The lines to return are those from the one containing "Write a Blender" down to the one containing "SC.camera = cam", inclusive; return them exactly and nothing else.

(SOURCE MATERIAL)
# # # # # # #

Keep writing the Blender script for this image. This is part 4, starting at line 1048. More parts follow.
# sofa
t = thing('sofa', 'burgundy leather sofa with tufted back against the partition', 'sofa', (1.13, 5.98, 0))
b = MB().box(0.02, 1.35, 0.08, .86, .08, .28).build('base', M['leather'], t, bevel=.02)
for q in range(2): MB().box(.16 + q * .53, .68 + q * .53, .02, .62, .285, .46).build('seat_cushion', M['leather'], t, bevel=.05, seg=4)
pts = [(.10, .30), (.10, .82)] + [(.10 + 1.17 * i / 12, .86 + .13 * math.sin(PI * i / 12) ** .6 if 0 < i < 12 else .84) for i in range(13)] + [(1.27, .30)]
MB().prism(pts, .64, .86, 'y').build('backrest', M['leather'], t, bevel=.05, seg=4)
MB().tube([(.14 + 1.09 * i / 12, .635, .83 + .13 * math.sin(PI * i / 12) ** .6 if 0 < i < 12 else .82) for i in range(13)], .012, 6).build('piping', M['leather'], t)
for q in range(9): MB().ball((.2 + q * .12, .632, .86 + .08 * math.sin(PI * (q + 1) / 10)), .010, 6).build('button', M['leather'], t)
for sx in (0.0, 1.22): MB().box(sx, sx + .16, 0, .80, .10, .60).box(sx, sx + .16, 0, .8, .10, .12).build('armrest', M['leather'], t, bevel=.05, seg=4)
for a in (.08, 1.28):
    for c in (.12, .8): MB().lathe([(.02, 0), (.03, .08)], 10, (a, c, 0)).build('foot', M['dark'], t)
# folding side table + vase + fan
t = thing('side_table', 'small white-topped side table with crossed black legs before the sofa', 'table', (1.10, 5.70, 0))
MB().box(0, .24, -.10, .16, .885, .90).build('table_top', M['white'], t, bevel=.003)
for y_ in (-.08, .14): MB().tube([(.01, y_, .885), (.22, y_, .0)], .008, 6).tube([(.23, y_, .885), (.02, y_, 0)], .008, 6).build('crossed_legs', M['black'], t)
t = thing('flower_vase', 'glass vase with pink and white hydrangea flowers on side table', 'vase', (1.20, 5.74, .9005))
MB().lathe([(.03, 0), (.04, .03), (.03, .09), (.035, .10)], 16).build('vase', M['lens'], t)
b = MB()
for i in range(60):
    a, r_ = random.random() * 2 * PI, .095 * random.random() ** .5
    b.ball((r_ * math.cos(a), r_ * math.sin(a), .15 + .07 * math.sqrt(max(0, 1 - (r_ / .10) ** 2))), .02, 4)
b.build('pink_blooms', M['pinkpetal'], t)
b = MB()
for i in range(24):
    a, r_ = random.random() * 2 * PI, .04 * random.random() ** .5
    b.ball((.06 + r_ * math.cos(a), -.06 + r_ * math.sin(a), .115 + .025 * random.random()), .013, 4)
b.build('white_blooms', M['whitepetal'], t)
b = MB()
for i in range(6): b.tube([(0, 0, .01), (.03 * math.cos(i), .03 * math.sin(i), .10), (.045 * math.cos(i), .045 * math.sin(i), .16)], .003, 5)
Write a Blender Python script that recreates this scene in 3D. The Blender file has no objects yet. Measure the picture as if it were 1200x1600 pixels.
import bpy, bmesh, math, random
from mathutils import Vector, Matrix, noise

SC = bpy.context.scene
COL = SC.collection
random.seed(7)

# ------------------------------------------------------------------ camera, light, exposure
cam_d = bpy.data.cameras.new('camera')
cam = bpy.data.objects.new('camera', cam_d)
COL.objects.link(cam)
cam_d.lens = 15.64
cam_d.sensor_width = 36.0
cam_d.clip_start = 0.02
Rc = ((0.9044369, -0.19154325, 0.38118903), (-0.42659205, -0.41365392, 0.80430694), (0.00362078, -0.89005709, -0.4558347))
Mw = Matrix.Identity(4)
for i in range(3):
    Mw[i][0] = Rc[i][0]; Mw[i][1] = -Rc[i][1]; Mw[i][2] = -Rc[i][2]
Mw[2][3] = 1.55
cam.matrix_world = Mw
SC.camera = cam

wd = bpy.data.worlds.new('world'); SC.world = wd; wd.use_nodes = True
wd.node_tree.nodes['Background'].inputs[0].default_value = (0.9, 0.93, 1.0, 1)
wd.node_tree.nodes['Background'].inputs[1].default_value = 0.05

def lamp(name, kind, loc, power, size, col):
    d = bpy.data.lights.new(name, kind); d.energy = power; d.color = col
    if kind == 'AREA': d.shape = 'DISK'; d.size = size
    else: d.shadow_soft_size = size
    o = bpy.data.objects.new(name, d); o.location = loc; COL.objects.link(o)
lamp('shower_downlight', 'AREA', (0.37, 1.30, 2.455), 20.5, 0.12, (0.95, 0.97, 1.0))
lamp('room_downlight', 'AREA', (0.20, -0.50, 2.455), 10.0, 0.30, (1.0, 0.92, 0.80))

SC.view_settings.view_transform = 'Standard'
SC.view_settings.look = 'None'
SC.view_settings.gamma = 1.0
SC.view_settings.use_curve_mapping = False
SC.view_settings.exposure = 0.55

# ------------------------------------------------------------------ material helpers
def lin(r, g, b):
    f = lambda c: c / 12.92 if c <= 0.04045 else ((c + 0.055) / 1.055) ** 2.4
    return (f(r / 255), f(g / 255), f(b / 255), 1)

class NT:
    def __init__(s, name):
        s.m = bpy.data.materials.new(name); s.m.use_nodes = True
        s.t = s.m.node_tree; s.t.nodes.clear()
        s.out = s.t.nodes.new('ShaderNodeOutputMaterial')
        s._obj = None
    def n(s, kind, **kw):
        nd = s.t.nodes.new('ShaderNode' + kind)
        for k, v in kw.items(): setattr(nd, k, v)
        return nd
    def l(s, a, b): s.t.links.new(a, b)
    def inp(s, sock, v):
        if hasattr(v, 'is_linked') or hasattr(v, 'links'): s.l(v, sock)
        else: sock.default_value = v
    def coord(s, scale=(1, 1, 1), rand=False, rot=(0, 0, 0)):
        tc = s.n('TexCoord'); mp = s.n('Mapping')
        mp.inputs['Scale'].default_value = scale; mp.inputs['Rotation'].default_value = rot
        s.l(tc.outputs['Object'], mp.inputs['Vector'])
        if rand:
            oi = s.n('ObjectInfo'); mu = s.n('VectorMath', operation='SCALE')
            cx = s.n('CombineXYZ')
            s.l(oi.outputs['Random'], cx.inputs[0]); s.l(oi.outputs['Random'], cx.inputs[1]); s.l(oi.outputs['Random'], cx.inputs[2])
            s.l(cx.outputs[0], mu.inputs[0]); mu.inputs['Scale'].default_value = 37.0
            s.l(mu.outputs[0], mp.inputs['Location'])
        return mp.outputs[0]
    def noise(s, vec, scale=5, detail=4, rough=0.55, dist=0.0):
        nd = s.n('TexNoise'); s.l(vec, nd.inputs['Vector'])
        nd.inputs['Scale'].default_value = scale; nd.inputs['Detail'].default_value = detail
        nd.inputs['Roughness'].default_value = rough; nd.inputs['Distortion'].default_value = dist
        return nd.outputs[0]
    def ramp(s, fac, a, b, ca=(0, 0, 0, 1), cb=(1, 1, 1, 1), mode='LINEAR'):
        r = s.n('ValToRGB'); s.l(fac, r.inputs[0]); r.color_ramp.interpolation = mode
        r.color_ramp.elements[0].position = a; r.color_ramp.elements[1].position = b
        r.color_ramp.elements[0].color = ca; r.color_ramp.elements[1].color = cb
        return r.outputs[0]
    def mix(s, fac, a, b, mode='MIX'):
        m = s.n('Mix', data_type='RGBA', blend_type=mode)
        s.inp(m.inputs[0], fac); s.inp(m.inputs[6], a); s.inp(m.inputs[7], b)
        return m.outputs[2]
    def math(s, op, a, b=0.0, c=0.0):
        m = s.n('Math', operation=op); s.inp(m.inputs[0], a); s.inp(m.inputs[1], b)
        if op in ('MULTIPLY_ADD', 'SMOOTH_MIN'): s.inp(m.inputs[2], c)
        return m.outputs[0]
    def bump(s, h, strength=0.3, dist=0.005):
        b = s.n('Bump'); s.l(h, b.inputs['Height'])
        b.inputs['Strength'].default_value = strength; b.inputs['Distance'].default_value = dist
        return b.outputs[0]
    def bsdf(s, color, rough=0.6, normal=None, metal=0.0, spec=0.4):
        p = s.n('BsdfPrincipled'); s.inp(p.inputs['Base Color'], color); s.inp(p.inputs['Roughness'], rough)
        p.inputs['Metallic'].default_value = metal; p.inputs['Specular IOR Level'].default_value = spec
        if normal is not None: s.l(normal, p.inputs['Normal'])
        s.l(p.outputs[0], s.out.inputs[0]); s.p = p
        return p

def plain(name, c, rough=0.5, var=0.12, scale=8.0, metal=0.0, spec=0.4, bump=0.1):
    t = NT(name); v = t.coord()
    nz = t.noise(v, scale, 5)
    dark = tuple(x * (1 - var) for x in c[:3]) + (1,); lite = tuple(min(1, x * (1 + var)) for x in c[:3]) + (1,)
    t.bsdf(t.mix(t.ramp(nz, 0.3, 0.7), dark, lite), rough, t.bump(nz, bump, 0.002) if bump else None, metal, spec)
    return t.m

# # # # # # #

(RESULT OF THE TASK)
Write a Blender Python script that recreates this scene in 3D. The Blender file has no objects yet. Measure the picture as if it were 1200x1600 pixels.
import bpy, bmesh, math, random
from mathutils import Vector, Matrix, noise

SC = bpy.context.scene
COL = SC.collection
random.seed(7)

# ------------------------------------------------------------------ camera, light, exposure
cam_d = bpy.data.cameras.new('camera')
cam = bpy.data.objects.new('camera', cam_d)
COL.objects.link(cam)
cam_d.lens = 15.64
cam_d.sensor_width = 36.0
cam_d.clip_start = 0.02
Rc = ((0.9044369, -0.19154325, 0.38118903), (-0.42659205, -0.41365392, 0.80430694), (0.00362078, -0.89005709, -0.4558347))
Mw = Matrix.Identity(4)
for i in range(3):
    Mw[i][0] = Rc[i][0]; Mw[i][1] = -Rc[i][1]; Mw[i][2] = -Rc[i][2]
Mw[2][3] = 1.55
cam.matrix_world = Mw
SC.camera = cam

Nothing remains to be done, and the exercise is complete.